Ray won the 1965 American Power Boat Association's Region 2 High-Point Awards and the APBA's 1965 Orange Bowl Regatta in Miami in the 150 Class, with speeds of 100 mph.

 

"After that, I became the mechanic and Ray did the racing," says Curt.  "But since I funded our current boat, I have appointed myself the driver and mechanic, although we look upon it as our boat."

 

As twins, they get along famously.  "We also talk alike, sound alike, and share the same personality," says Curt.  "Ray can start a story, and I can finish it."

 

Ray, who lives in Riverhead, NY, is the service manager at the Island Boat Yard on Shelter Island, where the trailered Double Trouble is kept covered in a shed.  They use it several times a month, often going fishing in it as well.  "We call it our quiet time together," says Curt.

 

After starting with an outboard speedster at the age of 14, they gradually progressed to inboards.  In 1967, however, they gave up racing to concentrate on careers and raising families.

 

After jointly owning a number of small, high-speed hydroplanes, the twins found themselves boatless and boat hungry in 1996, and decided they would try and find their old champion Orange Bowl racer, Short Cut, in hopes of restoring it.

 

"We went to a big antique boat show in the St.
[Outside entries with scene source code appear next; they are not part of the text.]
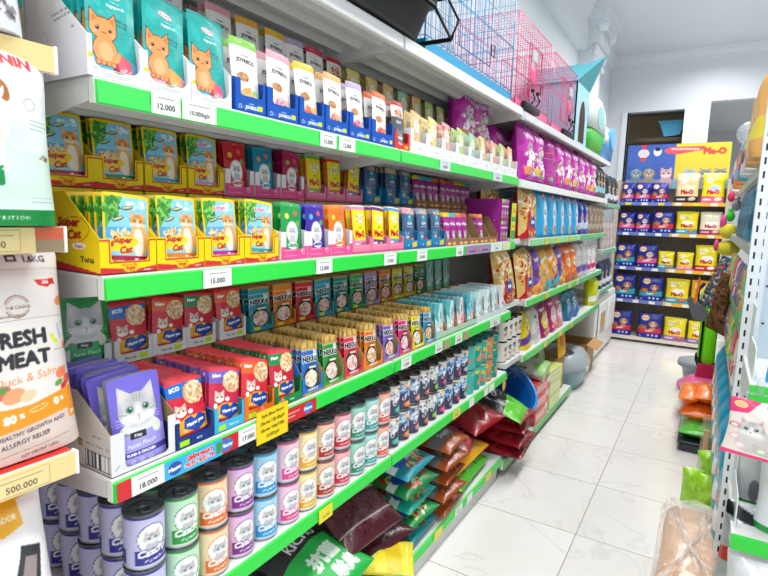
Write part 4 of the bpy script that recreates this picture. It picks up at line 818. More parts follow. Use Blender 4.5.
ncar = [tray(w_, .22, .055, .13, a_nekkotray(w_*1000, c_), c_, 'a98558', (.12, .9, .35, .1), slant=.25).mesh('display_tray') for (c_, _, _), w_ in zip(NK, (.094, .108, .105, .124, .114, .1, .1, .1))]
YN = [1.203, 1.306, 1.417, 1.536, 1.66, 1.771, 1.874, 1.977]
for i, y in enumerate(YN):
    tr(ncar[i], -.962, y, z, '%s open carton of gold topped jelly pouches' % NK[i][2], 'cartons of gold topped pouches')
    row([nek[i]], -.972, y, z+.003, 11, .0195, .12, 'gold topped jelly pouch with %s label at the front' % NK[i][2], 'pouch', 'jelly_pouch', 'gold topped jelly pouches', roll=.08, jit=.008)
MI = [('bfe3df', 'e98a7a', 'mint'), ('c6e6e4', 'e8b07a', 'pale mint'), ('f2cfd2', 'e96a7a', 'pink'), ('8fd0e4', 'f08a5a', 'light blue'), ('d9ecee', '4aa0a8', 'ice'), ('eef4f4', '3a6a70', 'white and teal'), ('e2eef0', '30505a', 'frosty'), ('f4e8ec', 'b83a6a', 'rose')]
mnt = [pouch(a_mint(a, q, i), .082, .15, .014, a, seed=i+200, crump=.001, step=1.8).mesh('treat_pouch') for i, (a, q, _) in enumerate(MI)]
mtt = tray(.115, .22, .03, .1, Cv(115, 30, 'bcd8c8').rect(0, 0, 115, 8, '6fc46a'), 'c9a878', 'a98558', None, slant=.2).mesh('display_tray'); mtw = tray(.115, .22, .03, .1, Cv(115, 30, 'dfe9ea'), 'dfe9ea', 'cfdcdc', None, slant=.2).mesh('display_tray')
for i in range(8):
    y = 2.092+i*.117
    tr(mtt if i < 4 else mtw, -.962, y, z, 'low open carton of %s treat pouches' % MI[i][2], 'low cartons of pale treat pouches')
    row([mnt[i]], -.972, y, z+.003, 10, .021, .12, '%s treat pouch at the front of the third pouch shelf' % MI[i][2], 'pouch', 'treat_pouch', 'pale treat pouches', roll=.08, jit=.006)
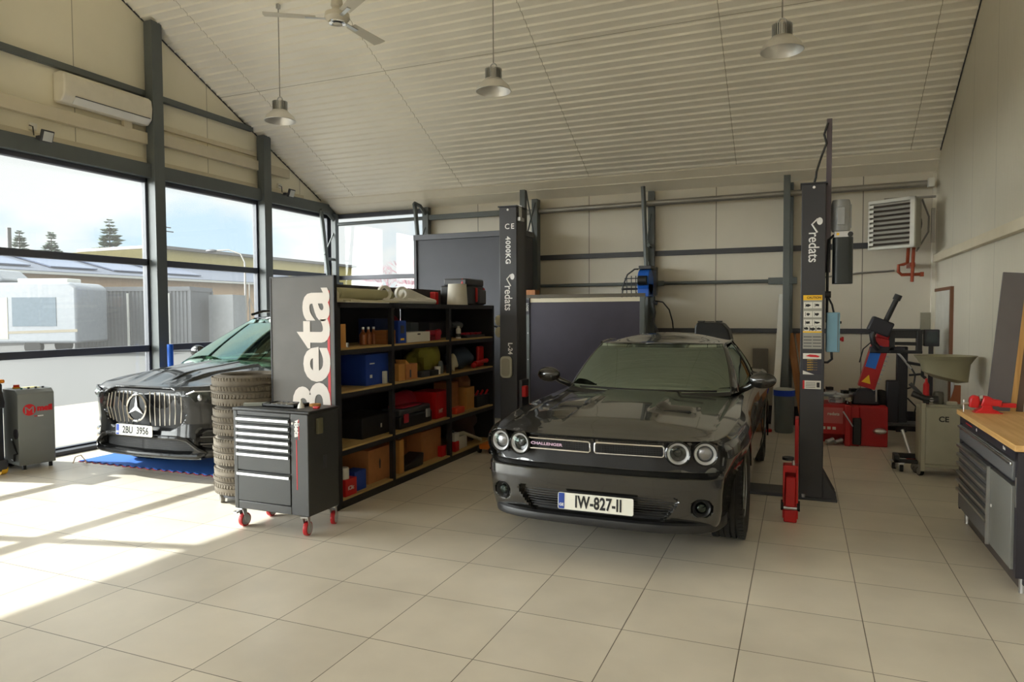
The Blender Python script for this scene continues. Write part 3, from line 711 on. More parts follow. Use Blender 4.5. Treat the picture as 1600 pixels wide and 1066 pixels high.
for sx in (1, -1):
    MB().tube([(sx*.655, 2.35, 1.70), (sx*.69, 2.6, 1.745), (sx*.70, 3.2, 1.755), (sx*.66, 3.8, 1.70)], .018, 8).build('roof_rail', m_blackgl, gl)
    b = MB(); b.sphere((sx*1.02, 1.75, 1.22), .11, 16, 10, (1.1, .6, .75)); b.tube([(sx*.85, 1.72, 1.12), (sx*.95, 1.74, 1.17)], .03, 8); b.build('wing_mirror', m_paint2, gl, smooth=60)
    make_wheel(gl, sx*.85, .87, .375, .275, .27, sx, m_rimd, 10); make_wheel(gl, sx*.86, 3.80, .375, .285, .27, sx, m_rimd, 10)
b = MB(); b.box(-.75, .75, 1.55, 2.05, 1.08, 1.17); b.build('dashboard', mat('pale_dash', srgb(120, 128, 118), .6), gl, bev=.03)
for sx in (-.4, .4):
    b = MB(); b.box(sx-.24, sx+.24, 2.75, 2.9, 1.1, 1.42); b.box(sx-.11, sx+.11, 2.78, 2.88, 1.43, 1.57); b.build('seat', m_intr, gl, bev=.04)
b = MB(); b.tube([(-.62, 1.46, 1.125), (-.1, 1.30, 1.155), (.1, 1.29, 1.155)], .010, 6); b.tube([(0, 1.27, 1.15), (.4, 1.33, 1.15), (.66, 1.46, 1.12)], .010, 6); b.build('wipers', m_black, gl)
def gy(x): return float(np.interp(abs(x), [0, .42, .72, .88], [0, .02, .09, .22])) + .02
MB().grid([[(x*(1 if abs(z-.735) < .12 else .9), gy(x)+.055, z) for z in (.54, .62, .735, .85, .93)] for x in np.linspace(-.58, .58, 25)]).build('grille_backing', m_mesh, gl)
for k in range(17):
    x = -.52 + .065*k
    if abs(x) < .13: continue
    hh = .175*math.sqrt(max(.15, 1-(abs(x)/.70)**3)); MB().tube([(x*.97, gy(x)+.02, .735-hh), (x*1.03, gy(x)+.006, .735), (x*.99, gy(x)+.018, .735+hh)], .007, 6).build('grille_slat', m_chrome, gl)
Mst = face_M((0, -.004, .745), (1, 0, 0), (0, .06, 1)); st = MB()
st.lathe([(.138, 0), (.145, .012), (.135, .022), (.125, .012)], 40, Mst, closed=True)
for k in range(3):
    a = PI/2 + 2*PI*k/3; c, s_ = math.cos(a), math.sin(a); st.prism([(.128*c, .128*s_), (-.024*s_, .024*c), (0, 0), (.024*s_, -.024*c)], .004, .018, 'z', Mst)
st.build('star_emblem', m_chrome, gl)
MB().lathe([(0, -.004), (.13, -.004), (.13, .002), (0, .002)], 32, Mst).build('emblem_disc', m_blackgl, gl)
b = MB()
for k in range(7):
    for sx in (-1, 1): b.tube([(x, gy(x)+.045, .32+.018*k) for x in np.linspace(sx*.02, sx*.58, 8)], .004, 4)
b.grid([[(x, gy(x)+.06, z) for z in (.30, .37, .45)] for x in np.linspace(-.64, .64, 17)]); b.build('lower_intake', m_mesh, gl)
MB().grid([[(x, gy(x)-.015+dy, z) for dy, z in ((.0, .262), (-.004, .25), (.0, .238), (.1, .232))] for x in np.linspace(-.74, .74, 21)]).build('skid_trim', m_steel, gl, smooth=50)
P = [(-.50, .45), (.50, .45), (.60, .43), (.78, .30), (.70, .268), (-.70, .268), (-.78, .30), (-.60, .43)]
MB().tube([(x, gy(x)-.012, z) for i in range(8) for t in np.linspace(0, 1, 7)[:-1] for x, z in [tuple(np.array(P[i])*(1-t)+np.array(P[(i+1) % 8])*t)]], .024, 8, closed=True).build('intake_frame', m_paint2, gl)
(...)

Lawrence Seaway in Clayton, NY, and were bitten by the vintage boat bug," says Curt.  "There, we met Skip Gillam, who restores and builds Jersey Skiffs in Hialeah, FL.  He actually located the owner of our 50-year old boat, who informed us, sadly, that it had been chain-sawed and broken up."

 

So the twins bought a Jersey Skiff from Gillam and spent two years restoring it.

 

"We don't race anymore because our boat is no longer competitive," Curt explains  "Today's Jersey skiffs can hit 80 mph.  We just do fly-bys at 60.  That's fast enough for us these days."

 

The twins started racing a class called A Utility boats (10 footers) on the south shore of Long Island when they were barely into their teens.  "we grew up in Massapequa, NY, and our father had an 18-foot Sea Sled runabout, but that wasn't fast enough for us," he says.

 

That first boat was named "Gufista," after Gus's Fishing Station, a rowboat rental business on Great South Bay owned by Uncle Gus Schmitt, their father's brother.  "Rowboats were never up to our speed," says Curt.

 

The twins now are happily into their second boyhoods, reliving the glories of youth in another hot rod.

 

Their children, however, have shown no interest whatever in the sport.  And their wives - Curt's Lucy and Ray's Pat - tolerate the hobby and applaud their boyish mates on the fly-bys as they boil the waters of Long Island Sound.

 

Some people never grow up.  An that, dear readers, is the bounty of boating - a sport for all ages.